| Instruction |
In your copy, leave out the pictures; write out all the data exactly.

| Given material |
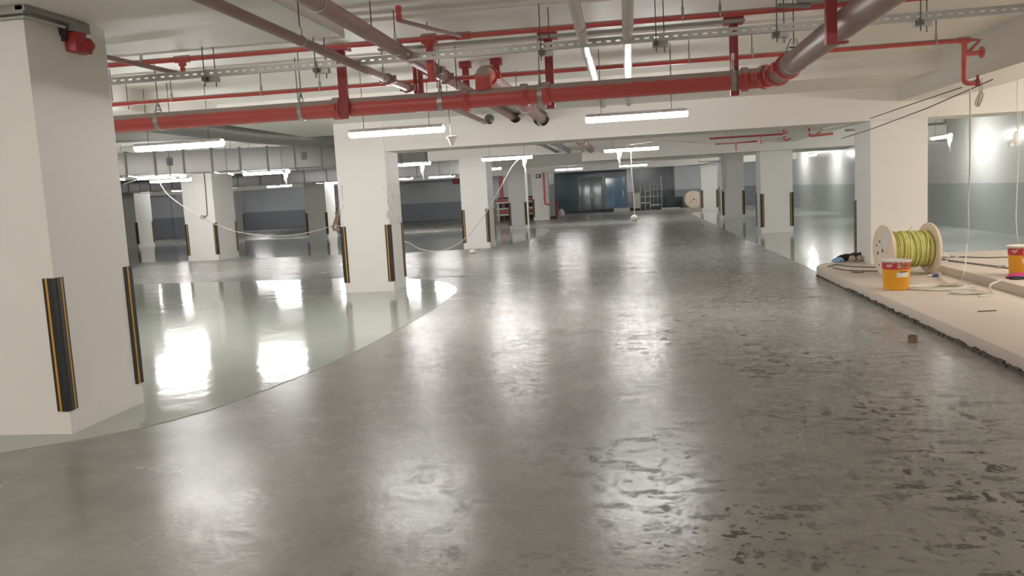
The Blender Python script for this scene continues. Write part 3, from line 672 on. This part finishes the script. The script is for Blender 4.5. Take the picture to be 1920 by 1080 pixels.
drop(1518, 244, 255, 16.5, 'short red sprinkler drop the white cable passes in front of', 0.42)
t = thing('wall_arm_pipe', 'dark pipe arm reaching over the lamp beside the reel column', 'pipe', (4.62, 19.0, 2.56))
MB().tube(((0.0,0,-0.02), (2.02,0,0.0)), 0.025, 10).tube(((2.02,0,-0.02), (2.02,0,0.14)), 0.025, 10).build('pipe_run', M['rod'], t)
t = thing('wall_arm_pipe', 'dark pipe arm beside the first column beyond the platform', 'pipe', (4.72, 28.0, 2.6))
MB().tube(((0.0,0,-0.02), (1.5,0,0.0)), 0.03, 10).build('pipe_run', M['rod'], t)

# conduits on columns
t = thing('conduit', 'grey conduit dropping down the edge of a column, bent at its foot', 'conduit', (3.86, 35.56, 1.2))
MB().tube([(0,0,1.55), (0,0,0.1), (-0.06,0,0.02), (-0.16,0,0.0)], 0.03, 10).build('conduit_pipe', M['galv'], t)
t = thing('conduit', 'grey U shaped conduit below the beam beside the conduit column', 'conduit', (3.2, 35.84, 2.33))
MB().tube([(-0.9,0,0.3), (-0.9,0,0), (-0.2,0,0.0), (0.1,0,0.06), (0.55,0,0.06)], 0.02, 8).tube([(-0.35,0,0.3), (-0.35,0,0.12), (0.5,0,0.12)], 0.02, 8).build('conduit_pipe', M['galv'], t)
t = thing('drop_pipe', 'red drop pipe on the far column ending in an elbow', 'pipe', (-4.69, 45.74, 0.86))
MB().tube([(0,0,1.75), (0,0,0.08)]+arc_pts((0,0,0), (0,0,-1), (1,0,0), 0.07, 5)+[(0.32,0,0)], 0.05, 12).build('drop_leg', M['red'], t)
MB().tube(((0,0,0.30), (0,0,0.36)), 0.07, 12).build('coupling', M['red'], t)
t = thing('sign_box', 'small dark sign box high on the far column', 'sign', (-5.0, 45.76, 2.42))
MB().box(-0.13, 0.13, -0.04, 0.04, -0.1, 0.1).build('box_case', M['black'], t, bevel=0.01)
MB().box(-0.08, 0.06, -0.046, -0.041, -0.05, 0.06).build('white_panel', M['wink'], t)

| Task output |
The Blender Python script for this scene continues. Write part 3, from line 672 on. This part finishes the script. The script is for Blender 4.5. Take the picture to be 1920 by 1080 pixels.
drop(1518, 244, 255, 16.5, 'short red sprinkler drop the white cable passes in front of', 0.42)
t = thing('wall_arm_pipe', 'dark pipe arm reaching over the lamp beside the reel column', 'pipe', (4.62, 19.0, 2.56))
MB().tube(((0.0,0,-0.02), (2.02,0,0.0)), 0.025, 10).tube(((2.02,0,-0.02), (2.02,0,0.14)), 0.025, 10).build('pipe_run', M['rod'], t)
t = thing('wall_arm_pipe', 'dark pipe arm beside the first column beyond the platform', 'pipe', (4.72, 28.0, 2.6))
MB().tube(((0.0,0,-0.02), (1.5,0,0.0)), 0.03, 10).build('pipe_run', M['rod'], t)

# conduits on columns
t = thing('conduit', 'grey conduit dropping down the edge of a column, bent at its foot', 'conduit', (3.86, 35.56, 1.2))
MB().tube([(0,0,1.55), (0,0,0.1), (-0.06,0,0.02), (-0.16,0,0.0)], 0.03, 10).build('conduit_pipe', M['galv'], t)
t = thing('conduit', 'grey U shaped conduit below the beam beside the conduit column', 'conduit', (3.2, 35.84, 2.33))
MB().tube([(-0.9,0,0.3), (-0.9,0,0), (-0.2,0,0.0), (0.1,0,0.06), (0.55,0,0.06)], 0.02, 8).tube([(-0.35,0,0.3), (-0.35,0,0.12), (0.5,0,0.12)], 0.02, 8).build('conduit_pipe', M['galv'], t)
t = thing('drop_pipe', 'red drop pipe on the far column ending in an elbow', 'pipe', (-4.69, 45.74, 0.86))
MB().tube([(0,0,1.75), (0,0,0.08)]+arc_pts((0,0,0), (0,0,-1), (1,0,0), 0.07, 5)+[(0.32,0,0)], 0.05, 12).build('drop_leg', M['red'], t)
MB().tube(((0,0,0.30), (0,0,0.36)), 0.07, 12).build('coupling', M['red'], t)
t = thing('sign_box', 'small dark sign box high on the far column', 'sign', (-5.0, 45.76, 2.42))
MB().box(-0.13, 0.13, -0.04, 0.04, -0.1, 0.1).build('box_case', M['black'], t, bevel=0.01)
MB().box(-0.08, 0.06, -0.046, -0.041, -0.05, 0.06).build('white_panel', M['wink'], t)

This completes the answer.